The Romantic Love Wars: One day in my studio, the nude I was drawing turned into an X ray of my body. Scars from the abortions didn't show on the surface, so I drew a sanitary napkin leaking blood to represent these emotional wounds. The world knew all about the horrors men suffered in war to defend their country's ideals of freedom. But I couldn't talk about the horrors I'd experienced to defend my right to reproductive freedom. Instead of feeling like a hero, I was made to feel like a criminal. Going back over that first abortion, I silently awarded myself a purple heart.

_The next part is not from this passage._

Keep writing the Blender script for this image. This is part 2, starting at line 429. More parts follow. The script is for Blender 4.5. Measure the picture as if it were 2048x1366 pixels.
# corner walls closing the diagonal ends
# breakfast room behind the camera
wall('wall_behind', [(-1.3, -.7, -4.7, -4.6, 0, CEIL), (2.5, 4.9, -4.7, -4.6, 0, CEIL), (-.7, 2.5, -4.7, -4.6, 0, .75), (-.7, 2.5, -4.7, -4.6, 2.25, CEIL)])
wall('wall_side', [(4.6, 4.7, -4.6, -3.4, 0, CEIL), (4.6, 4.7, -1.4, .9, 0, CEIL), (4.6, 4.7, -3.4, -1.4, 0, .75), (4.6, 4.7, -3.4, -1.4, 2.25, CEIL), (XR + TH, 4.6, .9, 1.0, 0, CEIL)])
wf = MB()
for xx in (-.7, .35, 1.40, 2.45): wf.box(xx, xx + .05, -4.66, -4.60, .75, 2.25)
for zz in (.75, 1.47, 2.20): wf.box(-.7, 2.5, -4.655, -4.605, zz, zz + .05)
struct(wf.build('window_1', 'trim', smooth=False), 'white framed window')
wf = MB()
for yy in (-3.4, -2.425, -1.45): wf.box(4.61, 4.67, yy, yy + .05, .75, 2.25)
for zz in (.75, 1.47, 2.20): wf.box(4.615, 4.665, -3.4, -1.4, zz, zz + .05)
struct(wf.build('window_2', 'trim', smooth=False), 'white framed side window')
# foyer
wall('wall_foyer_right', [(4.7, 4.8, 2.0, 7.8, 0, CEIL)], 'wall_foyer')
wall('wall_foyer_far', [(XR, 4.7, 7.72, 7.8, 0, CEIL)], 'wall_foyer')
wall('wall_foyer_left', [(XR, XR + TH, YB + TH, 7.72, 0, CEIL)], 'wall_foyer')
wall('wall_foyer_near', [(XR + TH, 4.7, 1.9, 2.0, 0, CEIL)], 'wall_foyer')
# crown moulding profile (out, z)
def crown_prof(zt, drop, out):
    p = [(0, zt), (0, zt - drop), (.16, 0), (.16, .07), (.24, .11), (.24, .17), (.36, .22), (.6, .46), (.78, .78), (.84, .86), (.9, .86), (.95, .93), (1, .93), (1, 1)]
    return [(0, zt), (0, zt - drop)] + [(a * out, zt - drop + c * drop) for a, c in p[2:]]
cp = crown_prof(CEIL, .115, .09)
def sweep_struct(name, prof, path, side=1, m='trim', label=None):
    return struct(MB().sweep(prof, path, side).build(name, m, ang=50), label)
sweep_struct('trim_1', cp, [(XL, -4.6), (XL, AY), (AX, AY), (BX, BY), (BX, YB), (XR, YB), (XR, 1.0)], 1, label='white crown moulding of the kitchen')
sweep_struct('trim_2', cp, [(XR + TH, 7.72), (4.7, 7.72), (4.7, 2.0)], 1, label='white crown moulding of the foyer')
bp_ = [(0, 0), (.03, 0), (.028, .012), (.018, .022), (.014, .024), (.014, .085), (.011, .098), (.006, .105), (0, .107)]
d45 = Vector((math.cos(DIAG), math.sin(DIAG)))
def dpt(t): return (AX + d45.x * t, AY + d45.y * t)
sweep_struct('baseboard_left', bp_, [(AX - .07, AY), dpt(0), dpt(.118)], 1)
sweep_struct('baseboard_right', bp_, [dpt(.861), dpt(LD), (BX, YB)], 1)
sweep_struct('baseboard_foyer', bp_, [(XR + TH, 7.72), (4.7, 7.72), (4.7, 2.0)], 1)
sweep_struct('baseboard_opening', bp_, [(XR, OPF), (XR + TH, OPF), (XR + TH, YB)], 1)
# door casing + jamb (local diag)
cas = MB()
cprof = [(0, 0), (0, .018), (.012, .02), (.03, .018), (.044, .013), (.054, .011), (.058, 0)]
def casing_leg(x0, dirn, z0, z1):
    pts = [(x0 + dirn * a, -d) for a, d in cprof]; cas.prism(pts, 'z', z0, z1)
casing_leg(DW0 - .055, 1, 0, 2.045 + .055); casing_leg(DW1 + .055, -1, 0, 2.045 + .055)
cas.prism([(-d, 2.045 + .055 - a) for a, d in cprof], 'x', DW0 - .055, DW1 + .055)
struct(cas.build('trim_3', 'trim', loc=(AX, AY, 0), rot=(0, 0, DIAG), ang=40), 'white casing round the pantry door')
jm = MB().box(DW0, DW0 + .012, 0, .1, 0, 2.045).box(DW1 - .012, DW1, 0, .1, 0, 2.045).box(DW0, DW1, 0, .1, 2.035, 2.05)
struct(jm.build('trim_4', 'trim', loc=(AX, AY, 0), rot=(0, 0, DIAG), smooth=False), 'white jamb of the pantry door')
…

The last abortion was legal and far more humane. It took place in Switzerland in a doctor's office with nitrous oxide. At the time I was living in Germany with Victor. One night I was spotting blood and thought I was getting my period. But I was ovulating instead. We made love without my diaphragm in place. Although I claimed I wanted to get married and have the baby, I probably unconsciously picked him knowing he'd never go through with it. I was right. He accused me of entrapment with my "so-called accidental pregnancy" and said we could discuss marriage after I had an abortion. Swiss law required seeing a psychiatrist and signing a paper that said I'd commit suicide if the pregnancy wasn't terminated. Actually, I was far closer to committing homicide. In retrospect, that abortion was worth an oak leaf cluster.
Next I put in the surgical scar from my broken ankle. The accident took place at a cocktail party, not respectably on some ski slope. Right after returning from Paris, I was 28, flat broke and already pressuring my next lover Dr. Juan to get married. But all I got that year was crutches and an engagement ring. "Ah ha," I thought, "I couldn't stand on my own two feet." When my husband left me, bursitis crippled my left arm because I'd lost "my other half." According to Wilhelm Reich, the history of my body was the outward expression of different inner states, not just mysterious accidents. Reich felt the conflict between sexuality and morality was manifested in the body. He called it "character armoring."
As much as I respected Reich, I'd have to be living in a different society than the one I found myself in, or be some kind of martyred saint not to armor myself against The Romantic Love Wars. Without benefits or social recognition, I was a veteran in the battle between the sexes, bitter and scarred from fighting on the front lines of the bedroom, negotiating boundaries in relationships, signing peace treaties, and once again declaring war over broken agreements. The enemy was the man I was supposed to love. No surprise I was conflicted about sex, at war with my body, filled with self-hatred and doomed to fail as I loved a myth instead of learning to love myself.
Although I thought the myth of the prince was put to rest in 1969, if I'd been able to look into a crystal ball that told my future, I would have written, The Myth of the Prince Never Dies. The Prince simply changed forms and returned in the guise of a woman, an ideal, a religious devotion, a political movement or a business venture - the search for some one or some thing that would complete my life and provide me with a sense of security was endless.